Clase had given Texas a scoreless eighth inning after the Rangers started a rally that saw them go from being down 5-2 to a tie game. He also retired the first two hitters in the ninth before Thames hit a 3-1 cutter over the right-field fence to win the game.

“I thought Clase did a real good job throwing the ball,” Rangers manager Chris Woodward said. “Just one pitch where I felt Thames was looking in that spot. He knows Clase throws hard and he knows his ball cuts, and he kind of beat him to the punch.”

Woodward admitted that’s a tough situation for a young pitcher to be put in so early in his career.

“We have put him in some high-leverage situations,” Woodward said. “For a young kid, that’s a lot to ask. I think he’ll be fine. Walking off the field, he seemed fine. The guy beat him. That is going to happen. Thames is a good hitter.”

Rangers starter was promising in his first outing for the Rangers. Relying heavily on his fastball, Allard went 4 1/3 innings and allowed two runs on three hits and three walks while striking out seven. It was his first start for Texas since being acquired from the Braves on July 30 for reliever Chris Martin.

“It was really impressive,” Woodward said. “I was really impressed with how his fastball played. Really good action on his changeup. Loved to pitch inside and beat a lot of guys with that heater inside. I really liked his tempo, the way he attacked hitters, his command. I felt it was really good.”

Allard gave up a run-scoring double to Ryan Braun with two outs in the first inning and then retired 11 of the next 12 batters he faced. He ran into trouble in the fifth, though, after Hernan Perez, the Brewers’ No. 8 hitter, reached on an infield single in a 1-1 game.

Allard then got ahead 0-2 against Ben Gamel, a left-handed swinger who was pinch-hitting for starter Gio Gonzalez and couldn’t finish him off. Instead he missed on four straight pitches to walk him and then walked Lorenzo Cain to load the bases.

Adrian Sampson took over and walked Keston Hiura to force in a run that was charged to Allard. Sampson then struck out Mike Moustakas and Ryan Braun to get the Rangers out of the inning.

“I was attacking hitters and making some good pitches,” Allard said. “Obviously, I was getting into too many deep counts and the pitch count got a little high. Then in the fifth, I almost got into that mode of nibbling a little bit rather than just going at them and attacking them like I was the first two times through the order. I made it a little bit harder on the bullpen.

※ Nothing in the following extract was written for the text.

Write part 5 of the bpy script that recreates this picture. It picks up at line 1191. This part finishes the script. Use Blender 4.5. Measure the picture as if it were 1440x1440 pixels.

All in all, it could have been better, but it wasn’t bad.”

The Rangers trailed 5-2 going into the eighth inning, but Logan Forsythe hit a two-run home run off Milwaukee reliever Jake Faria and then Elvis Andrus tied it in the ninth by going deep with one out against All-Star closer Josh Hader.

Texas had just four hits in the game, but three were home runs. Hunter Pence hit his 17th home run of the season in the fourth inning off Gonzalez, which traveled a projected 449 feet according to Statcast. Brewers pitchers walked 10 batters and Hader hit two others, but the Rangers were 0-for-5 with runners in scoring position. They are 0-for-14 in such situations in their last four games.

“We put ourselves in situations where we could have done a lot of damage,” Woodward said. “That big hit is obviously escaping us. We’ve been pretty resilient all year, but now we have to push through it and find that big hit that can put us ahead.”